Problem details:
Reproduce the material below line by line, beginning with its first line and ending with the line that contains "PI = math.pi"; leave out pictures.
::::
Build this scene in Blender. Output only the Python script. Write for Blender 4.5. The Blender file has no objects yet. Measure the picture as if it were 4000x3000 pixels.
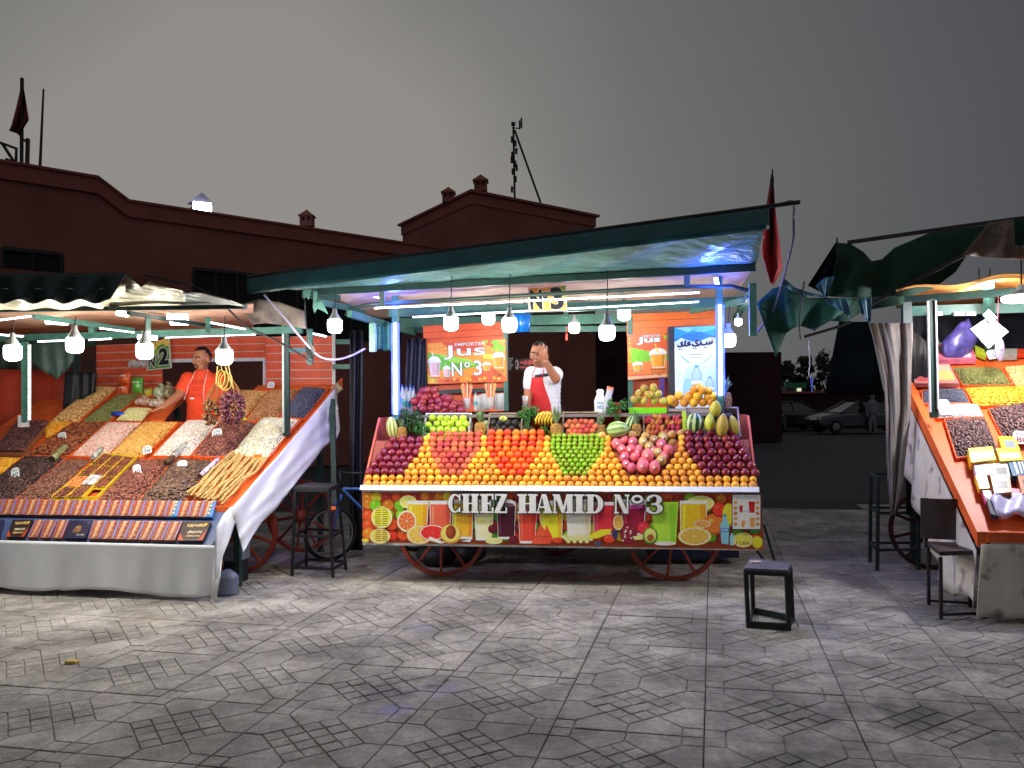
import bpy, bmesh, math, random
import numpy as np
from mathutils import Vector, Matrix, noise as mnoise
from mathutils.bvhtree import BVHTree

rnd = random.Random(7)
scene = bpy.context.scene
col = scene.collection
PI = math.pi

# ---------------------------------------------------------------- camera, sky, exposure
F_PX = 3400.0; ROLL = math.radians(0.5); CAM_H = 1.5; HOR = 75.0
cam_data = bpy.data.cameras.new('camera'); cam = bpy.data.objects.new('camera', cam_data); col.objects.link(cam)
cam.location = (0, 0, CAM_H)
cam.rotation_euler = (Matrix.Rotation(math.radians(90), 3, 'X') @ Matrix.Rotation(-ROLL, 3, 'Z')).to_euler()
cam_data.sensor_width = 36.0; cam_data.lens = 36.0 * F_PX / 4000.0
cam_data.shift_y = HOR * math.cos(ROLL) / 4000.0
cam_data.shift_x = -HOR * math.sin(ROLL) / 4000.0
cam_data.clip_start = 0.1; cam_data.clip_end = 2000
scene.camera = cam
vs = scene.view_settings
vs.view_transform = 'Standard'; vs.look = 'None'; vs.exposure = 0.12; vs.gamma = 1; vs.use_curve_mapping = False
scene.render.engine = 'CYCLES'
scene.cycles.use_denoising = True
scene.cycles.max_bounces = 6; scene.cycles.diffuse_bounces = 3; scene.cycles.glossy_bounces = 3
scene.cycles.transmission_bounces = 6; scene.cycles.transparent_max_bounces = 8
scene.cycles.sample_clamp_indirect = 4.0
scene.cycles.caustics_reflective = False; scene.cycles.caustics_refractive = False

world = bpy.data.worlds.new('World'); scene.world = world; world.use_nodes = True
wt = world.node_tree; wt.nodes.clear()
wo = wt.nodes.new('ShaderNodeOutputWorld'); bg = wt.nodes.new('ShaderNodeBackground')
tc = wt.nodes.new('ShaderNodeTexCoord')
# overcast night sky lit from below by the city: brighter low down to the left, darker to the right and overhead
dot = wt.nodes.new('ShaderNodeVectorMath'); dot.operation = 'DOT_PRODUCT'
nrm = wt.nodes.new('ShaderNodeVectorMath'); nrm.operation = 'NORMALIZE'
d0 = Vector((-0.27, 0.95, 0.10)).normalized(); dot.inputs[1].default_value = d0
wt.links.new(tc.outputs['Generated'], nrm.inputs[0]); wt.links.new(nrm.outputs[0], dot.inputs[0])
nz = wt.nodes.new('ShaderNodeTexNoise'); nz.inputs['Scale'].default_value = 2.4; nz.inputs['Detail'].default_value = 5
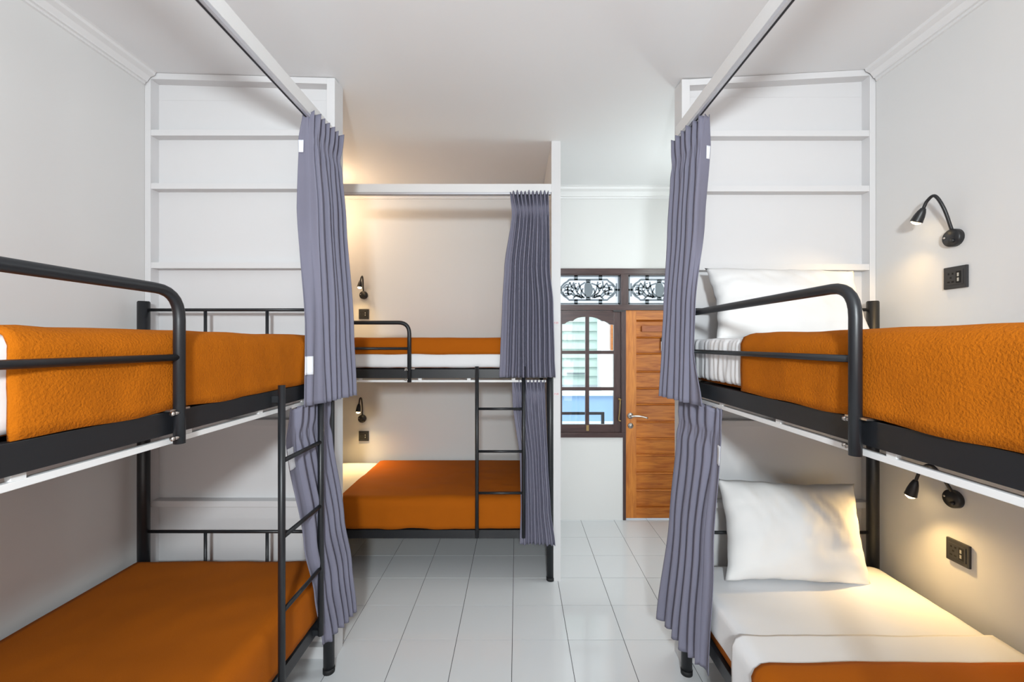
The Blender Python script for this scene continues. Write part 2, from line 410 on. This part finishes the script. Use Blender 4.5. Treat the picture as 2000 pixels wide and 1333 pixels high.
::::
Complete response:
Build this scene in Blender. Output only the Python script. Write for Blender 4.5. The Blender file has no objects yet. Measure the picture as if it were 4000x3000 pixels.
import bpy, bmesh, math, random
import numpy as np
from mathutils import Vector, Matrix, noise as mnoise
from mathutils.bvhtree import BVHTree

rnd = random.Random(7)
scene = bpy.context.scene
col = scene.collection
PI = math.pi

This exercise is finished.